**AIM**. From the entries below, print exactly the span beginning with the line holding "Write the bpy" and ending with the line holding "def W(px, py, d): return", endpoints included, and skip any pictures.

Scripts that build scenes
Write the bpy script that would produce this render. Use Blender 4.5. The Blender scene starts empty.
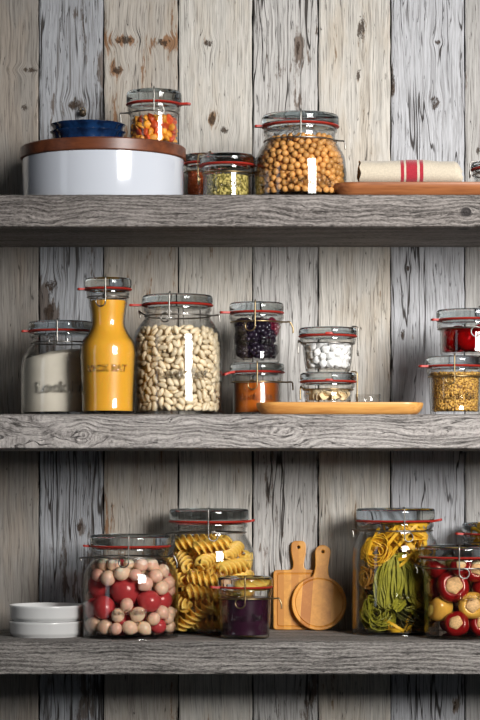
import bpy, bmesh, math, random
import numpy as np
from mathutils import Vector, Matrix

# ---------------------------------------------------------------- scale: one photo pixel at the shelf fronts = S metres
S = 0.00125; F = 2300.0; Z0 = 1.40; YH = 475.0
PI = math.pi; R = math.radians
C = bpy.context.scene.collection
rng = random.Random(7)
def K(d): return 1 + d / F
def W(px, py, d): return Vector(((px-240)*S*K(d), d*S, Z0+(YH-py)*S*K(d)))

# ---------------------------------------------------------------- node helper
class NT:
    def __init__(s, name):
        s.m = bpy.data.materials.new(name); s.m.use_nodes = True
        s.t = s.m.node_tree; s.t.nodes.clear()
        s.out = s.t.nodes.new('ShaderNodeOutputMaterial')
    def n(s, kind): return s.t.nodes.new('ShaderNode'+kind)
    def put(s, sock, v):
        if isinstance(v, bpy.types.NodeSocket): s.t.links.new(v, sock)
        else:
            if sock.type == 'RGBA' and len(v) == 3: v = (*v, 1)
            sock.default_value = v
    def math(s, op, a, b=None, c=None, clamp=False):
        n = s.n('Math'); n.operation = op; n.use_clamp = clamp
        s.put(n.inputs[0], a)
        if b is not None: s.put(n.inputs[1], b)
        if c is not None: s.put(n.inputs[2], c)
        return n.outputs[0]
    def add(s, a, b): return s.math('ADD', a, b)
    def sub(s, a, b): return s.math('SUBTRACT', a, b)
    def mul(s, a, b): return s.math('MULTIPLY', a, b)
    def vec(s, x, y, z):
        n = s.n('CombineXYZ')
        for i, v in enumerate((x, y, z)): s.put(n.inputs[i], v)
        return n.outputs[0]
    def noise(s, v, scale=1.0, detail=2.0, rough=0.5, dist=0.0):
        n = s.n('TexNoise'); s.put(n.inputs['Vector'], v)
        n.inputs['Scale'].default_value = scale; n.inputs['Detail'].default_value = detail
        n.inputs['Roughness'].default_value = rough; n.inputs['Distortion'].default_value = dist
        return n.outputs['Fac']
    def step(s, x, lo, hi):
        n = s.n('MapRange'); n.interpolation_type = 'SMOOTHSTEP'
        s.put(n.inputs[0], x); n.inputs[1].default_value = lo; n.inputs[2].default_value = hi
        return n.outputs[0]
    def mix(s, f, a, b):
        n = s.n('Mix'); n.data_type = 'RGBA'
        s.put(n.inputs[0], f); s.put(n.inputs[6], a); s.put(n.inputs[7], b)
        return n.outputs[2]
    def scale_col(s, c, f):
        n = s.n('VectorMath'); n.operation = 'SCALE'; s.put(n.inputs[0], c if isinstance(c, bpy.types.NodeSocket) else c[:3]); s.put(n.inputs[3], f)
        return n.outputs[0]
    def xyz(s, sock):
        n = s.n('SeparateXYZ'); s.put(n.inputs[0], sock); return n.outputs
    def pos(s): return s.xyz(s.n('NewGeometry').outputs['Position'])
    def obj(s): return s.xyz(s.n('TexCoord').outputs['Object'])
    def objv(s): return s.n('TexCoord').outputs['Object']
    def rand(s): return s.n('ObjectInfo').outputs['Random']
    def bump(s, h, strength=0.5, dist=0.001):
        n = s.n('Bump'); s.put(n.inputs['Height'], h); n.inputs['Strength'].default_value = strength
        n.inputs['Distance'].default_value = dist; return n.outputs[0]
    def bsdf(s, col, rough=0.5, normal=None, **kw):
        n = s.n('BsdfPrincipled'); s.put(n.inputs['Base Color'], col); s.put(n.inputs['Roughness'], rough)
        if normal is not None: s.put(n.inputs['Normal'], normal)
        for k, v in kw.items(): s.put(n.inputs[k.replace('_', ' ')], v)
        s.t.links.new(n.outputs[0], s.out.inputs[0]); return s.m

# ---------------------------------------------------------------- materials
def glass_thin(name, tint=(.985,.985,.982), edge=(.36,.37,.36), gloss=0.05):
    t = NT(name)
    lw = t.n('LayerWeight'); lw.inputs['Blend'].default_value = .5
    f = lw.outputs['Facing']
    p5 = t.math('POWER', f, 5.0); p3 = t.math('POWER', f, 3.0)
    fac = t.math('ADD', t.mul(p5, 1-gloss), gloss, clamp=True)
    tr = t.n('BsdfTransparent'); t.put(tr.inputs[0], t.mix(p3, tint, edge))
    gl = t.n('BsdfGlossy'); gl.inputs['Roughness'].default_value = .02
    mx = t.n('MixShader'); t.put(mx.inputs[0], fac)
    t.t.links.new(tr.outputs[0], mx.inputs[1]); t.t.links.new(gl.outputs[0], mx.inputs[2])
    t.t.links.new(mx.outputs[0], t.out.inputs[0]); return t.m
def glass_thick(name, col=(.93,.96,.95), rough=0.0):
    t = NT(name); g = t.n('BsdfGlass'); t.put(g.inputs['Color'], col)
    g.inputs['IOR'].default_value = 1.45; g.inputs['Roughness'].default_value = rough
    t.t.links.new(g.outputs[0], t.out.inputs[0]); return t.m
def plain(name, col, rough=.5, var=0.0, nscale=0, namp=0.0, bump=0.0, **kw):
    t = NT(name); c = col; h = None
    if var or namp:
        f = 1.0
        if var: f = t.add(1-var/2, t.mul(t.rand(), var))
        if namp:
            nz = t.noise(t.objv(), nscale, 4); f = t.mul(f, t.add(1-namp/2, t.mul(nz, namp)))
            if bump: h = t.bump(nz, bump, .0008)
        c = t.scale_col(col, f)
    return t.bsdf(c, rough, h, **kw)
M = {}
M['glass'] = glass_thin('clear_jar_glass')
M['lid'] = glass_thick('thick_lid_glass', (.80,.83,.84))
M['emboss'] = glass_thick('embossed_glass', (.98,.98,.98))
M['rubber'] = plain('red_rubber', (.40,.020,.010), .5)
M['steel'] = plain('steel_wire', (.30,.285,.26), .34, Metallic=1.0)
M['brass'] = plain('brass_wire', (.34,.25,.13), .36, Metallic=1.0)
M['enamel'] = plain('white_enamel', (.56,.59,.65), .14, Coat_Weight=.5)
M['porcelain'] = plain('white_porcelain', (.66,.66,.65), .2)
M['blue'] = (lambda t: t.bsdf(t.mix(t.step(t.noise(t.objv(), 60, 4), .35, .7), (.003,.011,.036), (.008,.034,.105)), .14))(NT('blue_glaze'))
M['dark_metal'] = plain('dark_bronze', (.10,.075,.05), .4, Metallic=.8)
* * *
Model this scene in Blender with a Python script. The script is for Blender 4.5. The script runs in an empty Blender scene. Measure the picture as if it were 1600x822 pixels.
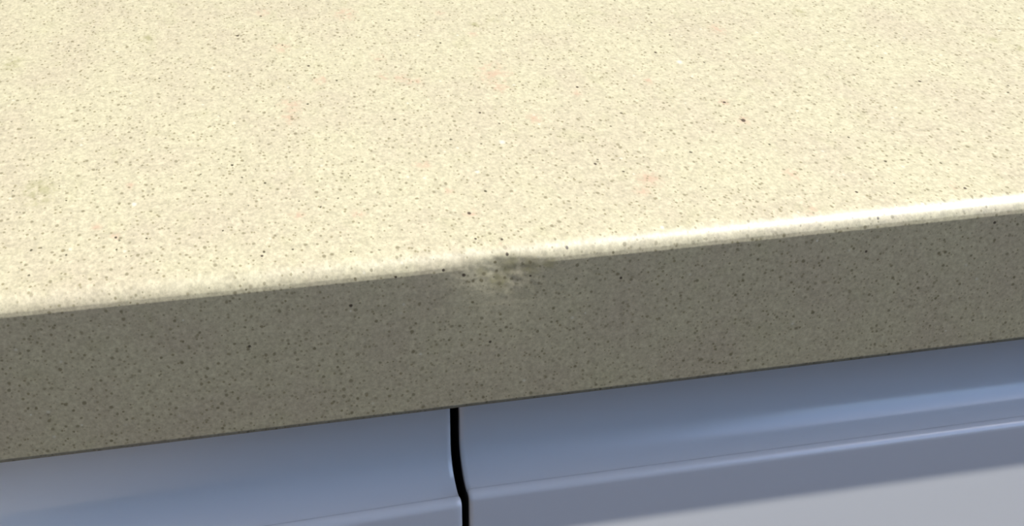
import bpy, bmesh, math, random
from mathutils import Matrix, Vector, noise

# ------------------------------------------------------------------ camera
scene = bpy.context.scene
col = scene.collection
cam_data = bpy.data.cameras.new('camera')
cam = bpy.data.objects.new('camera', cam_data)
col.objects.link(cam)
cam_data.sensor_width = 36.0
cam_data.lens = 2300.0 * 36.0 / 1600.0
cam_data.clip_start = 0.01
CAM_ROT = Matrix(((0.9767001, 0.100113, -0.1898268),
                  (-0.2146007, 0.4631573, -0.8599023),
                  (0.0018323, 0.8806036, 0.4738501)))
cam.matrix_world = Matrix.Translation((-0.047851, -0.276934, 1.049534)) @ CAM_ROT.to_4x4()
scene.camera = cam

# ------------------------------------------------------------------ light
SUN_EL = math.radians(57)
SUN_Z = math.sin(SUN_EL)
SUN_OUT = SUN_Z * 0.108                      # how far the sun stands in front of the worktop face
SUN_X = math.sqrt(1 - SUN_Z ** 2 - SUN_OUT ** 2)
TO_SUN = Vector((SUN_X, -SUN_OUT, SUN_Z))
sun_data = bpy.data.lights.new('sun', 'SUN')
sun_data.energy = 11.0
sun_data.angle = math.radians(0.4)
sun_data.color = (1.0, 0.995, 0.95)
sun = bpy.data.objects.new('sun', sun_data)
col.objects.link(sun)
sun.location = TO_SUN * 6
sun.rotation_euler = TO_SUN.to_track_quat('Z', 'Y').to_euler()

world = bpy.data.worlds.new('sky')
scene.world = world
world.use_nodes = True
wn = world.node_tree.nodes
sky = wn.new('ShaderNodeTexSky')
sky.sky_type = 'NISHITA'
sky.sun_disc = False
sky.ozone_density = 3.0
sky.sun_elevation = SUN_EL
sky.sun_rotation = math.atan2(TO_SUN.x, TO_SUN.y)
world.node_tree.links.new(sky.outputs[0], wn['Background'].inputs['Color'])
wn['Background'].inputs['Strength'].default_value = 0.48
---
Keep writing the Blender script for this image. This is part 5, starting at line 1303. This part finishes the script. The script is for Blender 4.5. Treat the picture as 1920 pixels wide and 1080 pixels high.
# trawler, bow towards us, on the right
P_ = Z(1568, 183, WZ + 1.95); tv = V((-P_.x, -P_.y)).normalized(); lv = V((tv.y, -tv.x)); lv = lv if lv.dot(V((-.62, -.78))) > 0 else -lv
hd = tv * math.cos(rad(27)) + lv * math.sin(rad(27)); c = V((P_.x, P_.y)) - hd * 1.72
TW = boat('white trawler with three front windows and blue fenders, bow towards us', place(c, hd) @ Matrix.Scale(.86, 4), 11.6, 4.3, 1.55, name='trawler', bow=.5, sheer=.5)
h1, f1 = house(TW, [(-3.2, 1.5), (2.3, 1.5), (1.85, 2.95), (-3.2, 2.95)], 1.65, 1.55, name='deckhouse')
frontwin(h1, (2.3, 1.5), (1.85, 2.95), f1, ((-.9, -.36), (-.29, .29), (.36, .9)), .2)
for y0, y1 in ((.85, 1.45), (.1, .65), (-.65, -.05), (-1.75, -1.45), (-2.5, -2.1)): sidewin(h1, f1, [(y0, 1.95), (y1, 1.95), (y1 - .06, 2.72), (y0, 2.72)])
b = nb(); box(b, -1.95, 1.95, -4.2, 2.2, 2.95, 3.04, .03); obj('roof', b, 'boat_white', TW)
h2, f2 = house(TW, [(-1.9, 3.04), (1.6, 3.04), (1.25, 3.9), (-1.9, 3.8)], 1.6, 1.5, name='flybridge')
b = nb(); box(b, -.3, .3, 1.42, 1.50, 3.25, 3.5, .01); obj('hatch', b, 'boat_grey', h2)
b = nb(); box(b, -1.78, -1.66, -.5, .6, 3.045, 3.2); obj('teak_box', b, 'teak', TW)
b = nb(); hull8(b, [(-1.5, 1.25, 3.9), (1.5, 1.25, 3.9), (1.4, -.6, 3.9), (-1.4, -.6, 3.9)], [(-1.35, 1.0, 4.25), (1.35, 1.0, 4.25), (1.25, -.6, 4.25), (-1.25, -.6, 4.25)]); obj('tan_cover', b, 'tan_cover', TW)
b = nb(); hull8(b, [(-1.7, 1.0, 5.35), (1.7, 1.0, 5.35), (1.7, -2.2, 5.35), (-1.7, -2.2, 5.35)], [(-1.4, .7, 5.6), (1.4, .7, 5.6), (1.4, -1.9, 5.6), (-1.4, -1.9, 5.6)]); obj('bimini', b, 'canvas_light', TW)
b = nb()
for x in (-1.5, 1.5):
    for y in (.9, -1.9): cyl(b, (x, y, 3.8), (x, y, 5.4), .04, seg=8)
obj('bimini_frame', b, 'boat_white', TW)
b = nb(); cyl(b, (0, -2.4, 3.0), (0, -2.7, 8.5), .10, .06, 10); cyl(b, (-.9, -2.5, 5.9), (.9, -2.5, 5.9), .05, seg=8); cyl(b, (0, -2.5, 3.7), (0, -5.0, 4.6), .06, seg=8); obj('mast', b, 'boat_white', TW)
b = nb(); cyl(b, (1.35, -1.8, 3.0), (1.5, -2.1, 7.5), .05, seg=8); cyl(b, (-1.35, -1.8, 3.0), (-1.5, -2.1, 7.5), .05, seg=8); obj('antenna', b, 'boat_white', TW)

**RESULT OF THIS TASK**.
Write the bpy script that would produce this render. Use Blender 4.5. The Blender scene starts empty.
import bpy, bmesh, math, random
import numpy as np
from mathutils import Vector, Matrix

# ---------------------------------------------------------------- scale: one photo pixel at the shelf fronts = S metres
S = 0.00125; F = 2300.0; Z0 = 1.40; YH = 475.0
PI = math.pi; R = math.radians
C = bpy.context.scene.collection
rng = random.Random(7)
def K(d): return 1 + d / F
def W(px, py, d): return Vector(((px-240)*S*K(d), d*S, Z0+(YH-py)*S*K(d)))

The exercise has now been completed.